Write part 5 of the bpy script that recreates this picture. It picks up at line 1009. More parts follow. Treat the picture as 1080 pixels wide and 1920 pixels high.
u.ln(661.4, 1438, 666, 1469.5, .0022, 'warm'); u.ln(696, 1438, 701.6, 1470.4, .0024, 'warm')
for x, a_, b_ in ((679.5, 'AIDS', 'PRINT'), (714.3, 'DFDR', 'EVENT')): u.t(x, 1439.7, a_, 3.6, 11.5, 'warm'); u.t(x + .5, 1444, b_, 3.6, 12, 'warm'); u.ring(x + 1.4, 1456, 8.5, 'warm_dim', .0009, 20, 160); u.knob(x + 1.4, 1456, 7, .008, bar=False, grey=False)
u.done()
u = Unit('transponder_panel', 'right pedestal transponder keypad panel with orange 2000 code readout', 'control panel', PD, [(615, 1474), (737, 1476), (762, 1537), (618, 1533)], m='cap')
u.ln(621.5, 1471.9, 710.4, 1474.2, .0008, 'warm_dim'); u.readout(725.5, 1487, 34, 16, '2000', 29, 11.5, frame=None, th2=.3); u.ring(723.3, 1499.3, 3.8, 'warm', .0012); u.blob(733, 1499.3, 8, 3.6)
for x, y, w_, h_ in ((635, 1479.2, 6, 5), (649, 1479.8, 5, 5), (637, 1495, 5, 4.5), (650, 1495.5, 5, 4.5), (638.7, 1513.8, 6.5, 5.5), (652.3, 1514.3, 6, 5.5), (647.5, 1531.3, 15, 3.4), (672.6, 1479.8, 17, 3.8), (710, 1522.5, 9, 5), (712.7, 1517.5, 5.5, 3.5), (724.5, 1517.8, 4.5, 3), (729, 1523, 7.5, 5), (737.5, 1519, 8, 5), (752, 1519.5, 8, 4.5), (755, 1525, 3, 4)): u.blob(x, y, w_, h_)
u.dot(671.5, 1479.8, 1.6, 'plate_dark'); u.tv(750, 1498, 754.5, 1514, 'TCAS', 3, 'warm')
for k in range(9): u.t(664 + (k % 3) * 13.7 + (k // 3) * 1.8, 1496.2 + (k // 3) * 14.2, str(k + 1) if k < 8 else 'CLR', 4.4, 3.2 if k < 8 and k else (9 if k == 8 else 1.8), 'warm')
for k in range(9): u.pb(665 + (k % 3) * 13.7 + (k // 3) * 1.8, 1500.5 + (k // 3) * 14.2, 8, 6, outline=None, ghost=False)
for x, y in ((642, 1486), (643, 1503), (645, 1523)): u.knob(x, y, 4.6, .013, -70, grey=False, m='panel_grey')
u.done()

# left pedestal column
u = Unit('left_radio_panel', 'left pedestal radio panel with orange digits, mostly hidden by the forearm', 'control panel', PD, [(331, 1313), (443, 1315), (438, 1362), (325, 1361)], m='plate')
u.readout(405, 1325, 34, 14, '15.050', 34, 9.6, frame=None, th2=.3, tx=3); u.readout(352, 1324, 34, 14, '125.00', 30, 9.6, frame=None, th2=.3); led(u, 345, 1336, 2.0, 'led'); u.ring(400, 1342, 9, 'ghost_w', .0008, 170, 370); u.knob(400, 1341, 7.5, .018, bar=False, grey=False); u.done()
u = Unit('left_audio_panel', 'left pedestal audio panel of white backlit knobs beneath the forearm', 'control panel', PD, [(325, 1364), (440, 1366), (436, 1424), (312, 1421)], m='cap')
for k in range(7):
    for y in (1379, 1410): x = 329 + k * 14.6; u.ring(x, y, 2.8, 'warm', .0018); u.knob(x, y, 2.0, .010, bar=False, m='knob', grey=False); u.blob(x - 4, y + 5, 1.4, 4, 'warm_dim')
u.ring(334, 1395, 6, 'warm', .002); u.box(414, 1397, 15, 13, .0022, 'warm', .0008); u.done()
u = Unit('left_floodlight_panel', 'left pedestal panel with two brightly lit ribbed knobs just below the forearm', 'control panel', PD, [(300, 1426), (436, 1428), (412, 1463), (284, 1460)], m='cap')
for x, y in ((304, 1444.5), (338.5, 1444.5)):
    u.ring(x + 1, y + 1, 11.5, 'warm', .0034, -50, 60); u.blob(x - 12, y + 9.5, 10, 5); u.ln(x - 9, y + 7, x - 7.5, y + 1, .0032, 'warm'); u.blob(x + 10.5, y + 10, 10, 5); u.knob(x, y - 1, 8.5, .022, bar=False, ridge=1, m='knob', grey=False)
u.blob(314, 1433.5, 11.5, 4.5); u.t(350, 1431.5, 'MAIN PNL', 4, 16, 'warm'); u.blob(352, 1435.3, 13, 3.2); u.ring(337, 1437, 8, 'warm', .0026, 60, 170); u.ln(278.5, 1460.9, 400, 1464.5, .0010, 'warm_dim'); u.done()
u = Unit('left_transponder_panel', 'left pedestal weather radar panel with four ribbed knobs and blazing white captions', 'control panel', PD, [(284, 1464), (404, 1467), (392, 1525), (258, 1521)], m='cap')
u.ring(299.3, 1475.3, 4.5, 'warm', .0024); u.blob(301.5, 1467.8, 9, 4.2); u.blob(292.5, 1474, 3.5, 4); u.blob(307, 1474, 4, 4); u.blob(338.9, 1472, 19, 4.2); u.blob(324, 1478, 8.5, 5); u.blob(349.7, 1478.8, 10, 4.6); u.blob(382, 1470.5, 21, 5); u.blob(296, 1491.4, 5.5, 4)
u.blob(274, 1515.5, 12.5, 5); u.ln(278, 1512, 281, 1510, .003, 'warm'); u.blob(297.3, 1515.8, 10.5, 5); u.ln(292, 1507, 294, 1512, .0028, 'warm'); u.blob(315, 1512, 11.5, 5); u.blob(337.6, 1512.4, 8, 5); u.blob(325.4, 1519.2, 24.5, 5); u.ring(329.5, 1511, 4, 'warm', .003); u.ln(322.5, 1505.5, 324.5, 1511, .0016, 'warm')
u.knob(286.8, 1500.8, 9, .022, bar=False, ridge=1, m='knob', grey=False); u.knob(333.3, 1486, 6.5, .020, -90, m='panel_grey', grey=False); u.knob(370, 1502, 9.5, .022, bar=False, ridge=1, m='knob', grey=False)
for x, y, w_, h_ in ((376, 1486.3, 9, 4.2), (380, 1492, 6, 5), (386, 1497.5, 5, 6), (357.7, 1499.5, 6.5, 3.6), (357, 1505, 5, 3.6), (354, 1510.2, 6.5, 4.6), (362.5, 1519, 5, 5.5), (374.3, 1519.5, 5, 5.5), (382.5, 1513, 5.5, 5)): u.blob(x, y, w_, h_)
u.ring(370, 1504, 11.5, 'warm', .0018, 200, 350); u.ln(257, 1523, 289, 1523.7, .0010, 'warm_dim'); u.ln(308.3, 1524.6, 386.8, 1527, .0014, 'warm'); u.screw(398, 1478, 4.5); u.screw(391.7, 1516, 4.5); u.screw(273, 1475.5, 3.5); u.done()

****

Exercise details: Can you reproduce all the material exactly?

Right answer:
Write part 5 of the bpy script that recreates this picture. It picks up at line 1009. More parts follow. Treat the picture as 1080 pixels wide and 1920 pixels high.
u.ln(661.4, 1438, 666, 1469.5, .0022, 'warm'); u.ln(696, 1438, 701.6, 1470.4, .0024, 'warm')
for x, a_, b_ in ((679.5, 'AIDS', 'PRINT'), (714.3, 'DFDR', 'EVENT')): u.t(x, 1439.7, a_, 3.6, 11.5, 'warm'); u.t(x + .5, 1444, b_, 3.6, 12, 'warm'); u.ring(x + 1.4, 1456, 8.5, 'warm_dim', .0009, 20, 160); u.knob(x + 1.4, 1456, 7, .008, bar=False, grey=False)
u.done()
u = Unit('transponder_panel', 'right pedestal transponder keypad panel with orange 2000 code readout', 'control panel', PD, [(615, 1474), (737, 1476), (762, 1537), (618, 1533)], m='cap')
u.ln(621.5, 1471.9, 710.4, 1474.2, .0008, 'warm_dim'); u.readout(725.5, 1487, 34, 16, '2000', 29, 11.5, frame=None, th2=.3); u.ring(723.3, 1499.3, 3.8, 'warm', .0012); u.blob(733, 1499.3, 8, 3.6)
for x, y, w_, h_ in ((635, 1479.2, 6, 5), (649, 1479.8, 5, 5), (637, 1495, 5, 4.5), (650, 1495.5, 5, 4.5), (638.7, 1513.8, 6.5, 5.5), (652.3, 1514.3, 6, 5.5), (647.5, 1531.3, 15, 3.4), (672.6, 1479.8, 17, 3.8), (710, 1522.5, 9, 5), (712.7, 1517.5, 5.5, 3.5), (724.5, 1517.8, 4.5, 3), (729, 1523, 7.5, 5), (737.5, 1519, 8, 5), (752, 1519.5, 8, 4.5), (755, 1525, 3, 4)): u.blob(x, y, w_, h_)
u.dot(671.5, 1479.8, 1.6, 'plate_dark'); u.tv(750, 1498, 754.5, 1514, 'TCAS', 3, 'warm')
for k in range(9): u.t(664 + (k % 3) * 13.7 + (k // 3) * 1.8, 1496.2 + (k // 3) * 14.2, str(k + 1) if k < 8 else 'CLR', 4.4, 3.2 if k < 8 and k else (9 if k == 8 else 1.8), 'warm')
for k in range(9): u.pb(665 + (k % 3) * 13.7 + (k // 3) * 1.8, 1500.5 + (k // 3) * 14.2, 8, 6, outline=None, ghost=False)
for x, y in ((642, 1486), (643, 1503), (645, 1523)): u.knob(x, y, 4.6, .013, -70, grey=False, m='panel_grey')
u.done()

# left pedestal column
u = Unit('left_radio_panel', 'left pedestal radio panel with orange digits, mostly hidden by the forearm', 'control panel', PD, [(331, 1313), (443, 1315), (438, 1362), (325, 1361)], m='plate')
u.readout(405, 1325, 34, 14, '15.050', 34, 9.6, frame=None, th2=.3, tx=3); u.readout(352, 1324, 34, 14, '125.00', 30, 9.6, frame=None, th2=.3); led(u, 345, 1336, 2.0, 'led'); u.ring(400, 1342, 9, 'ghost_w', .0008, 170, 370); u.knob(400, 1341, 7.5, .018, bar=False, grey=False); u.done()
u = Unit('left_audio_panel', 'left pedestal audio panel of white backlit knobs beneath the forearm', 'control panel', PD, [(325, 1364), (440, 1366), (436, 1424), (312, 1421)], m='cap')
for k in range(7):
    for y in (1379, 1410): x = 329 + k * 14.6; u.ring(x, y, 2.8, 'warm', .0018); u.knob(x, y, 2.0, .010, bar=False, m='knob', grey=False); u.blob(x - 4, y + 5, 1.4, 4, 'warm_dim')
u.ring(334, 1395, 6, 'warm', .002); u.box(414, 1397, 15, 13, .0022, 'warm', .0008); u.done()
u = Unit('left_floodlight_panel', 'left pedestal panel with two brightly lit ribbed knobs just below the forearm', 'control panel', PD, [(300, 1426), (436, 1428), (412, 1463), (284, 1460)], m='cap')
for x, y in ((304, 1444.5), (338.5, 1444.5)):
    u.ring(x + 1, y + 1, 11.5, 'warm', .0034, -50, 60); u.blob(x - 12, y + 9.5, 10, 5); u.ln(x - 9, y + 7, x - 7.5, y + 1, .0032, 'warm'); u.blob(x + 10.5, y + 10, 10, 5); u.knob(x, y - 1, 8.5, .022, bar=False, ridge=1, m='knob', grey=False)
u.blob(314, 1433.5, 11.5, 4.5); u.t(350, 1431.5, 'MAIN PNL', 4, 16, 'warm'); u.blob(352, 1435.3, 13, 3.2); u.ring(337, 1437, 8, 'warm', .0026, 60, 170); u.ln(278.5, 1460.9, 400, 1464.5, .0010, 'warm_dim'); u.done()
u = Unit('left_transponder_panel', 'left pedestal weather radar panel with four ribbed knobs and blazing white captions', 'control panel', PD, [(284, 1464), (404, 1467), (392, 1525), (258, 1521)], m='cap')
u.ring(299.3, 1475.3, 4.5, 'warm', .0024); u.blob(301.5, 1467.8, 9, 4.2); u.blob(292.5, 1474, 3.5, 4); u.blob(307, 1474, 4, 4); u.blob(338.9, 1472, 19, 4.2); u.blob(324, 1478, 8.5, 5); u.blob(349.7, 1478.8, 10, 4.6); u.blob(382, 1470.5, 21, 5); u.blob(296, 1491.4, 5.5, 4)
u.blob(274, 1515.5, 12.5, 5); u.ln(278, 1512, 281, 1510, .003, 'warm'); u.blob(297.3, 1515.8, 10.5, 5); u.ln(292, 1507, 294, 1512, .0028, 'warm'); u.blob(315, 1512, 11.5, 5); u.blob(337.6, 1512.4, 8, 5); u.blob(325.4, 1519.2, 24.5, 5); u.ring(329.5, 1511, 4, 'warm', .003); u.ln(322.5, 1505.5, 324.5, 1511, .0016, 'warm')
u.knob(286.8, 1500.8, 9, .022, bar=False, ridge=1, m='knob', grey=False); u.knob(333.3, 1486, 6.5, .020, -90, m='panel_grey', grey=False); u.knob(370, 1502, 9.5, .022, bar=False, ridge=1, m='knob', grey=False)
for x, y, w_, h_ in ((376, 1486.3, 9, 4.2), (380, 1492, 6, 5), (386, 1497.5, 5, 6), (357.7, 1499.5, 6.5, 3.6), (357, 1505, 5, 3.6), (354, 1510.2, 6.5, 4.6), (362.5, 1519, 5, 5.5), (374.3, 1519.5, 5, 5.5), (382.5, 1513, 5.5, 5)): u.blob(x, y, w_, h_)
u.ring(370, 1504, 11.5, 'warm', .0018, 200, 350); u.ln(257, 1523, 289, 1523.7, .0010, 'warm_dim'); u.ln(308.3, 1524.6, 386.8, 1527, .0014, 'warm'); u.screw(398, 1478, 4.5); u.screw(391.7, 1516, 4.5); u.screw(273, 1475.5, 3.5); u.done()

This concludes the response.